If your students are delving deeper into the world of rugby union, then they’ll find this free downloadable poster really helpful, as it explains the anatomy of a rugby pitch.

Download the poster!

What’s on the poster?

On the poster, your students will see a visual representation of the anatomy of a rugby pitch and how each element relates to the others.

Pitch dimensions

Interestingly, the dimensions of a rugby pitch are based on the playing fields at Rugby School in the early 19th century when William Webb Ellis picked up a football and invented the game!

The length of the pitch is 100m between the two try lines. And the width of the pitch should be approximately 70m – many are around 68m because this is the width required for other football codes like association rugby and rugby league.


Of course, rugby goals are a very distinctive H shape and there are two, placed at either end of the pitch.

Each goal consists of two upright goalposts, known as uprights, which must be 5.6m apart.

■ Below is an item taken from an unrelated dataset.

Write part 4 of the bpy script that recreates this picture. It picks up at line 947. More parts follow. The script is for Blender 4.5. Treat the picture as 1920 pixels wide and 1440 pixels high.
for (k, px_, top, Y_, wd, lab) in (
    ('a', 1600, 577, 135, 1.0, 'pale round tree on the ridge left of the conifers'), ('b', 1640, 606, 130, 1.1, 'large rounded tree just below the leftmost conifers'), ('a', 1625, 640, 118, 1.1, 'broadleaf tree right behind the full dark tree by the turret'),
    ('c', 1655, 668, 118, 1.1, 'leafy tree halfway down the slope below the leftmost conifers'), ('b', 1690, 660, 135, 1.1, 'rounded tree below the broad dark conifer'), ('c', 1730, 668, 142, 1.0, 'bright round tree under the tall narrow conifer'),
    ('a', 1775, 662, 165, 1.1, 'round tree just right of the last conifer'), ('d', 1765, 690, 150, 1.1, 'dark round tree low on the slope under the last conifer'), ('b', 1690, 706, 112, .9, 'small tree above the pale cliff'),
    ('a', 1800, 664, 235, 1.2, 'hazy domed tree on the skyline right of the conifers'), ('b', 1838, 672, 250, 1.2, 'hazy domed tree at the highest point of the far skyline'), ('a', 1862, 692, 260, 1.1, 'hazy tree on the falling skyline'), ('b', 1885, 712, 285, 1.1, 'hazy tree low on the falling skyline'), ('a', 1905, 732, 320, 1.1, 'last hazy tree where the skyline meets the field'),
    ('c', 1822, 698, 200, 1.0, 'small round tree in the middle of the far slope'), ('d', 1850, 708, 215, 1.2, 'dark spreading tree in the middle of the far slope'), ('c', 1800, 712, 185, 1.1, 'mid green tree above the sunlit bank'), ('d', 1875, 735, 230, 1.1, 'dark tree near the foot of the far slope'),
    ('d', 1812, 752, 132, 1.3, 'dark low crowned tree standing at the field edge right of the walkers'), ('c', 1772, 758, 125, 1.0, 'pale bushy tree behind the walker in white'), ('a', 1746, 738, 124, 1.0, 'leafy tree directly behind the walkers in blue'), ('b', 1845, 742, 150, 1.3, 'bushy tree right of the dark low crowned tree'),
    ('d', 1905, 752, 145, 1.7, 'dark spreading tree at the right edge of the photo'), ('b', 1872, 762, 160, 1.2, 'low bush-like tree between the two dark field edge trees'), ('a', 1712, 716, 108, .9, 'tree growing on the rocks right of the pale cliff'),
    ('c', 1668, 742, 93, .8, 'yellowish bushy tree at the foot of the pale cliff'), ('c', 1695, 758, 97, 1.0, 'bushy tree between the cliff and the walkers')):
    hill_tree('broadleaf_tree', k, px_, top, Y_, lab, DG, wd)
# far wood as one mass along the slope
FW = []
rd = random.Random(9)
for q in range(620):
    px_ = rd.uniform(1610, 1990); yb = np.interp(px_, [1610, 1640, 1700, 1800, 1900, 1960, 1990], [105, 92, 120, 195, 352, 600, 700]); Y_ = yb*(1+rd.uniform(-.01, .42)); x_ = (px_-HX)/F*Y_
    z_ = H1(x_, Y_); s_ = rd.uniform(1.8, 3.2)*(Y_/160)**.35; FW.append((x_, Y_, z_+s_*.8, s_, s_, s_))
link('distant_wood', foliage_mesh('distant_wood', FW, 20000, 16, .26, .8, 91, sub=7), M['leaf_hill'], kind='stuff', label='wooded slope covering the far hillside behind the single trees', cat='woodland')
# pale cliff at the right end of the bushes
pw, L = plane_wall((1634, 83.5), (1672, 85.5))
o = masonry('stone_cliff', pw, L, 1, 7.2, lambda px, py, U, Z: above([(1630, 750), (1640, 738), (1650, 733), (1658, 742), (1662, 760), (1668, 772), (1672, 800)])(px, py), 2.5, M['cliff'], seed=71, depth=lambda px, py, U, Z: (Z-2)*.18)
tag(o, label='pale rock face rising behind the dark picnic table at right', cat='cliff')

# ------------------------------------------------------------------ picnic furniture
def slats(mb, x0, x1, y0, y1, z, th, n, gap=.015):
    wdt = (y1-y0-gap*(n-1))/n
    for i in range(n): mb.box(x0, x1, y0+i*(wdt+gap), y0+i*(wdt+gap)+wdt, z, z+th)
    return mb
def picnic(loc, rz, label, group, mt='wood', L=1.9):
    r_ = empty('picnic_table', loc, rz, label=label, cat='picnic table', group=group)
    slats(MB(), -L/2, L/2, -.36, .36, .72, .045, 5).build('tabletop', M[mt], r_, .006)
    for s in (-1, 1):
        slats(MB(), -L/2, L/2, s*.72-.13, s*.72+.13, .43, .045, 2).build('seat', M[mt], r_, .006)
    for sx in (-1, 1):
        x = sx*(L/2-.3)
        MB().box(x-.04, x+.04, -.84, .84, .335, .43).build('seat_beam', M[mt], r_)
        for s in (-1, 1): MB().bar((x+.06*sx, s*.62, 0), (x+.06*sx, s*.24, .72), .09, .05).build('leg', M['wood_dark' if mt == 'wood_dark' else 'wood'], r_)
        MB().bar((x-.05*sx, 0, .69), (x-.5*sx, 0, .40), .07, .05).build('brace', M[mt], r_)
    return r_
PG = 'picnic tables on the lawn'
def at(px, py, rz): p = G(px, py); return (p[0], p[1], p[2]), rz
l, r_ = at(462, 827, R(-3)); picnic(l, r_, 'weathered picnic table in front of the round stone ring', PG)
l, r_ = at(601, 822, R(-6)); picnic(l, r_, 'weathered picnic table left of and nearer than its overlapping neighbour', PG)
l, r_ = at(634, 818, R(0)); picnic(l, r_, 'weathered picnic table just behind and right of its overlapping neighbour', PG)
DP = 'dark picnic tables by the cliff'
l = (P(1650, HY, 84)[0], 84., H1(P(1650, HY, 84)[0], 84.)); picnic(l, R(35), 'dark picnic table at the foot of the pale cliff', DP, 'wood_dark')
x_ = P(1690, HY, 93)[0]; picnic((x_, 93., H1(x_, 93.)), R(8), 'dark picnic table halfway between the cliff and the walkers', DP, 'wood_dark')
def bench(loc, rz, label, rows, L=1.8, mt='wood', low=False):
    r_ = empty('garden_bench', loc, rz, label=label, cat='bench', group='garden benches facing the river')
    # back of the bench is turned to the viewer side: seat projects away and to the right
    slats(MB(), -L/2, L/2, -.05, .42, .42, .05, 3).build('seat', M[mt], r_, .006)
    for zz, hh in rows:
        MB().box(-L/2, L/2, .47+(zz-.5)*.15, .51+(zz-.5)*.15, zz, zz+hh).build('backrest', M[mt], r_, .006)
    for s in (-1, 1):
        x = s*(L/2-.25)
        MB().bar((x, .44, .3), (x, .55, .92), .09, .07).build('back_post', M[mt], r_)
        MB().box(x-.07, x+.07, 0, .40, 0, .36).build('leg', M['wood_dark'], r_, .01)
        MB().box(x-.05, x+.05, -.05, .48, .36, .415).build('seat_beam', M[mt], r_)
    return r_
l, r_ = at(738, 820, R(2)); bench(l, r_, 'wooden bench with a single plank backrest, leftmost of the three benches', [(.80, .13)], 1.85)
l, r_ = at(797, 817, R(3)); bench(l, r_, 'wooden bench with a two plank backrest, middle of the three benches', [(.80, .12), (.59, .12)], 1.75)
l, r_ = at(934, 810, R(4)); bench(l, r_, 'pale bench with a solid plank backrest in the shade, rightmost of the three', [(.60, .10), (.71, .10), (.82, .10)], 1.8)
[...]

These are bridged by a crossbar which must be 3m above the ground.

22m line

The 22m line is a solid line 22m from each end of the field of play. This is where dropout kicks are taken and also marks the end point where players can kick directly into touch.

10m line

The 10m line is a dashed line 10m from each end of the field of play. This shows where a game starts or restarts from kick off. Opposition must be behind this line at kick off for a kick to be legal it must pass this line unaided.

Try line

The try line is hugely important in rugby union. In order to score a try, the attacking team must touch or pass this line and the ball must be grounded. A try will not be awarded in the case of previous infringement or the player going out of bounds while in possession of the ball.

Dead ball line

This line marks the end of the playing pitch. If the ball or a player crosses this line the non-infringing team are awarded possession of the ball on the restart.